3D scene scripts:

============

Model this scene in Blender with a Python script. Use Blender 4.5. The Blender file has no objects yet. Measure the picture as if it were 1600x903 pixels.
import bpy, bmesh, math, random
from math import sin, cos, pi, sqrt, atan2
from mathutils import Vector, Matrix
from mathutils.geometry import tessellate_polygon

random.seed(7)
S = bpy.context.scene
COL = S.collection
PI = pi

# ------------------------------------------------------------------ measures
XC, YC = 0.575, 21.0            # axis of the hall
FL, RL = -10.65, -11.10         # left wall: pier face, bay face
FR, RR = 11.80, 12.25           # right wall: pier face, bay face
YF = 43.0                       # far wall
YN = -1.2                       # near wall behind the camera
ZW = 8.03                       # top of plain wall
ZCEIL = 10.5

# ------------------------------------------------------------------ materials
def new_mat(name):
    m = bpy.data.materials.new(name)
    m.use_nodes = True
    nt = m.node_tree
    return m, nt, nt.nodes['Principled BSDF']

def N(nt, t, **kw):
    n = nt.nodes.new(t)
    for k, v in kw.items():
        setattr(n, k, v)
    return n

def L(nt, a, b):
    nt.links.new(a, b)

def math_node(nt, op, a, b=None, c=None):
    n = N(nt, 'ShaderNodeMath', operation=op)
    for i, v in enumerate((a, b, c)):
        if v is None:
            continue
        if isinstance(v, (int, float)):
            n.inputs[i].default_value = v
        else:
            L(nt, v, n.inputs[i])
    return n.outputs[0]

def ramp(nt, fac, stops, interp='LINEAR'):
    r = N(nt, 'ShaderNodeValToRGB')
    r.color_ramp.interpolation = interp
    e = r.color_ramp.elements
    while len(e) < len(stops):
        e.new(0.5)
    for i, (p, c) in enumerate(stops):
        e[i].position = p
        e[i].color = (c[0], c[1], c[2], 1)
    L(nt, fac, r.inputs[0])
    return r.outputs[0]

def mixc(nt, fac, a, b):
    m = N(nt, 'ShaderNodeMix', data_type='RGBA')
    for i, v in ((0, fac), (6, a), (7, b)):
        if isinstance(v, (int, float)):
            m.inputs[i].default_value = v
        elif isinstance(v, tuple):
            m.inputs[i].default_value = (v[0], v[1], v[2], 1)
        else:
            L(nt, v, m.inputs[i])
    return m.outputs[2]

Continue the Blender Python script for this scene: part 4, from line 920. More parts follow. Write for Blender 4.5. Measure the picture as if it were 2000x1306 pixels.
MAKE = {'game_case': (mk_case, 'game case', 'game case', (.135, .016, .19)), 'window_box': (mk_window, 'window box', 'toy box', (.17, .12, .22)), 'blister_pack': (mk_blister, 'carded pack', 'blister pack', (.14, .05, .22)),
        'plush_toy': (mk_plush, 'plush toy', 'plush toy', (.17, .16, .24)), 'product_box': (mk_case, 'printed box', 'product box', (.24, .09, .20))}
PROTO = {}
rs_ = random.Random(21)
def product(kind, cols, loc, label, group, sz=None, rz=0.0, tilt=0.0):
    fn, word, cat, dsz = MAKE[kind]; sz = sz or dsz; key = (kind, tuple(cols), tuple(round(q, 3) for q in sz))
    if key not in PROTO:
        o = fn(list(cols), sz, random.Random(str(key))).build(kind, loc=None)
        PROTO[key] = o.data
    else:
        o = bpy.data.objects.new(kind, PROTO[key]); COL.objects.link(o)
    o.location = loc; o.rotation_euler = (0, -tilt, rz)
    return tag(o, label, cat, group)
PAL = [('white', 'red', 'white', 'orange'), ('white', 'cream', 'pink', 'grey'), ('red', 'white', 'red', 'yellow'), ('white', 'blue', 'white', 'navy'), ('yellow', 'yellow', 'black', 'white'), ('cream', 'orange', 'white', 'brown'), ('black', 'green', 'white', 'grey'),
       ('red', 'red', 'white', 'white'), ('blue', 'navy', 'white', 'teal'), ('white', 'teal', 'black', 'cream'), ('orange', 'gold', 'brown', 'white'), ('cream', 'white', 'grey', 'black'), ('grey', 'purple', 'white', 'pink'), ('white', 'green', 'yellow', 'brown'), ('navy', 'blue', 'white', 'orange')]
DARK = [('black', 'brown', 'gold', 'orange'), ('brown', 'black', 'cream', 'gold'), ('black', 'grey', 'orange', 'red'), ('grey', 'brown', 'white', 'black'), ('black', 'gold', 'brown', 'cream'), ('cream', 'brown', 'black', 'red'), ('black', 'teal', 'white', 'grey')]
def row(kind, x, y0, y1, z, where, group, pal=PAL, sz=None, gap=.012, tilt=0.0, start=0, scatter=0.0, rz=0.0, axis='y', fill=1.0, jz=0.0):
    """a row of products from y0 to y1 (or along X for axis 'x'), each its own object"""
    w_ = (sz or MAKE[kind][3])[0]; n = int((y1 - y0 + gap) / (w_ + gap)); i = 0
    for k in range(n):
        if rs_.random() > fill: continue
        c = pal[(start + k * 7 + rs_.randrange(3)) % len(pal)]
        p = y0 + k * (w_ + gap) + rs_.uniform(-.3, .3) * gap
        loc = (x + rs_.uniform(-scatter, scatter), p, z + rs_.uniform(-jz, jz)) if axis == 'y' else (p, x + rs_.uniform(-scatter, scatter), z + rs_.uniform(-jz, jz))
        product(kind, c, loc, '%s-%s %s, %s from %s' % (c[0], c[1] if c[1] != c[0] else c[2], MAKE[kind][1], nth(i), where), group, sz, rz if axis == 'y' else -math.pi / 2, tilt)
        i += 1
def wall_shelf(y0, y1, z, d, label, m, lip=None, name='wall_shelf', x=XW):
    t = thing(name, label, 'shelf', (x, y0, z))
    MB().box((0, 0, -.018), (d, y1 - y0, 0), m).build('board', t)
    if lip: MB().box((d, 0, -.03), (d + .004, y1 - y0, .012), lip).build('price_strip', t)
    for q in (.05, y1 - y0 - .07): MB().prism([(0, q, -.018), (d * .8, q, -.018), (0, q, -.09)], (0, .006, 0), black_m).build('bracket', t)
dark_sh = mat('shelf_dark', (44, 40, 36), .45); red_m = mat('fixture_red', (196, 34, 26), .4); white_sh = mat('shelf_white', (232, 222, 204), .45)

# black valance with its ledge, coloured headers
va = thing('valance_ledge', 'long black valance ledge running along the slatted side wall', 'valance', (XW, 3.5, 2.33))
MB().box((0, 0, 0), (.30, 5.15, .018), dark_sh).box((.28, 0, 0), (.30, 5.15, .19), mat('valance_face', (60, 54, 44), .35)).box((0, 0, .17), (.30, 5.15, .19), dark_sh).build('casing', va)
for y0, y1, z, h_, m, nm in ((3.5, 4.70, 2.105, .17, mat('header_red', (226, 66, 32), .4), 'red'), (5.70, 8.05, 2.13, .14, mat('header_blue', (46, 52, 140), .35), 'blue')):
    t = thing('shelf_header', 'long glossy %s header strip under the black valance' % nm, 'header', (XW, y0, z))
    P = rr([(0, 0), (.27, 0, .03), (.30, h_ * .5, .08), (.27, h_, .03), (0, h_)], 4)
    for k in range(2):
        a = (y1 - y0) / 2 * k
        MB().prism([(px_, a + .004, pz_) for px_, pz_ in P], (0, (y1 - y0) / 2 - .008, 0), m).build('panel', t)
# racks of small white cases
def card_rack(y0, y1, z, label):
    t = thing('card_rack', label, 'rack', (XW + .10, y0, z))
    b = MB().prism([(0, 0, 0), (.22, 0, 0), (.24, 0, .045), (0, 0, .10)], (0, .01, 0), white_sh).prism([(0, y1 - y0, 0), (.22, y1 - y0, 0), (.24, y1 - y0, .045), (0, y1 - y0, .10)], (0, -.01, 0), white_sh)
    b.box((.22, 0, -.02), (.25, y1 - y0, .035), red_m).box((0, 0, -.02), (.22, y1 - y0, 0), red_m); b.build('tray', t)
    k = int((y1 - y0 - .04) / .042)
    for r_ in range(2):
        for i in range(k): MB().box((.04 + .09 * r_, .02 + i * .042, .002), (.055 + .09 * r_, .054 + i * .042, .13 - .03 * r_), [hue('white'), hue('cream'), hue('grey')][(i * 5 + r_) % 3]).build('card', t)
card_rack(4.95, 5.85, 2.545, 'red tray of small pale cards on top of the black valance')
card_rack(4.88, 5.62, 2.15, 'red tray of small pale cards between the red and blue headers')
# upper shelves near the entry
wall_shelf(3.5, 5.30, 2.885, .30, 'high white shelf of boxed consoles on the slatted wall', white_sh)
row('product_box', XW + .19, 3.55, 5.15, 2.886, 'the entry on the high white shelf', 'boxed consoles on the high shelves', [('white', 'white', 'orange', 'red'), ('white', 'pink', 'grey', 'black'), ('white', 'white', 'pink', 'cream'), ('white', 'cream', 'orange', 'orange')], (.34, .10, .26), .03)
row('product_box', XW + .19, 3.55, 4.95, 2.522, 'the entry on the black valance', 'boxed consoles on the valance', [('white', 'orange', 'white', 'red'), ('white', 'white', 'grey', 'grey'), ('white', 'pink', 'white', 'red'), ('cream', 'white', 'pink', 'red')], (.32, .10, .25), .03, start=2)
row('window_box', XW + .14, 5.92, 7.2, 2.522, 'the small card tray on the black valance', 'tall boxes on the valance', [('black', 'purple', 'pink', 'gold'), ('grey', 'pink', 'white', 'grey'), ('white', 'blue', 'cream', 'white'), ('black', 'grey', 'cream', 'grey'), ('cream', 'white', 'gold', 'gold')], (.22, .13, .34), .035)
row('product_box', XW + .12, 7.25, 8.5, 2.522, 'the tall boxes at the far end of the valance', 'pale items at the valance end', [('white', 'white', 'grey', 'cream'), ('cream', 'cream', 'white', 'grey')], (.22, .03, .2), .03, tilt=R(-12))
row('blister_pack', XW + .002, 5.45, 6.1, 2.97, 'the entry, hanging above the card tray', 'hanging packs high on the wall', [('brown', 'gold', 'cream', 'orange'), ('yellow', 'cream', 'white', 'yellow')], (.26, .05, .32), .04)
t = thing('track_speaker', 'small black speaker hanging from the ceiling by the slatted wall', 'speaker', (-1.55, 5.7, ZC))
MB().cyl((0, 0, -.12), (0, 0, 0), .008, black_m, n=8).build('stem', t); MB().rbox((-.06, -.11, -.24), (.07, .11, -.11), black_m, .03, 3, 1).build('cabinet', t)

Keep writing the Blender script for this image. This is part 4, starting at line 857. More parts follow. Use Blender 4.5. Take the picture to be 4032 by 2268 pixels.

============

(What this task involves): Restate word for word only the lines running from the beginning of the data to the line holding "return r.outputs[0]", both included.

(Answer below):
Model this scene in Blender with a Python script. Use Blender 4.5. The Blender file has no objects yet. Measure the picture as if it were 1600x903 pixels.
import bpy, bmesh, math, random
from math import sin, cos, pi, sqrt, atan2
from mathutils import Vector, Matrix
from mathutils.geometry import tessellate_polygon

random.seed(7)
S = bpy.context.scene
COL = S.collection
PI = pi

# ------------------------------------------------------------------ measures
XC, YC = 0.575, 21.0            # axis of the hall
FL, RL = -10.65, -11.10         # left wall: pier face, bay face
FR, RR = 11.80, 12.25           # right wall: pier face, bay face
YF = 43.0                       # far wall
YN = -1.2                       # near wall behind the camera
ZW = 8.03                       # top of plain wall
ZCEIL = 10.5

# ------------------------------------------------------------------ materials
def new_mat(name):
    m = bpy.data.materials.new(name)
    m.use_nodes = True
    nt = m.node_tree
    return m, nt, nt.nodes['Principled BSDF']

def N(nt, t, **kw):
    n = nt.nodes.new(t)
    for k, v in kw.items():
        setattr(n, k, v)
    return n

def L(nt, a, b):
    nt.links.new(a, b)

def math_node(nt, op, a, b=None, c=None):
    n = N(nt, 'ShaderNodeMath', operation=op)
    for i, v in enumerate((a, b, c)):
        if v is None:
            continue
        if isinstance(v, (int, float)):
            n.inputs[i].default_value = v
        else:
            L(nt, v, n.inputs[i])
    return n.outputs[0]

def ramp(nt, fac, stops, interp='LINEAR'):
    r = N(nt, 'ShaderNodeValToRGB')
    r.color_ramp.interpolation = interp
    e = r.color_ramp.elements
    while len(e) < len(stops):
        e.new(0.5)
    for i, (p, c) in enumerate(stops):
        e[i].position = p
        e[i].color = (c[0], c[1], c[2], 1)
    L(nt, fac, r.inputs[0])
    return r.outputs[0]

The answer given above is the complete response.